In Part One of this article, we discussed the fact that whistleblowing in France is a rather unwelcome legal obligation. France's total opposition to whistleblowing has softened over time and has been accompanied by a greater understanding and appreciation of its implications. Nevertheless, strong pervasive principles of French law continue to govern this domain. We referred out readers to a recent report on Whistleblowing and Ethical Charters, which was commissioned by the French Minister of State for Employment and Professional Insertion. The Antonmatt'i-Vivien report was aimed at encouraging the analysis and clarification of this grey area of French law. We continue this month with a look at how whistleblowing is implemented in France.

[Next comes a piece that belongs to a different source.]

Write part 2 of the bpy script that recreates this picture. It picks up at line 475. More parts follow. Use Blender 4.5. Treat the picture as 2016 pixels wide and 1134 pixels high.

The Obligation to Blow the Whistle

Both French case law and the above-mentioned report underline an essential characteristic of a whistleblowing scheme in France: The whistleblowing procedure can make the disclosure possible, but cannot, under any circumstances, render it obligatory. This remains in direct contrast to the Sarbanes Oxley Act's 406(b), which requires 'the immediate disclosure, by means of the filing of a form, dissemination by the internet or by any other electronic means, by any issuer or any change in or waiver of the code of ethics of the issuer.' This position should be contrasted with that of the CNIL: 'The use of whistleblowing provisions by the personnel cannot be made obligatory.' The French position was also reiterated by the French Minister of State for Employment in a public letter where he claimed, 'Making whistleblowing obligatory is, in reality, transferring the employer's responsibility to ensure the respect of internal rules to the employees. We can also consider that a whistleblowing obligation would be contrary to article L. 120-2 (rights of persons and individual and collective liberties) of the French Labour Code as a constraint which is not proportionate to the objective to be sought.' Clearly, the act of informing the company of malpractice can be encouraged but may not be made obligatory. This remains a fundamental and entrenched position in French law and in direct opposition to the Sarbanes-Oxley Act.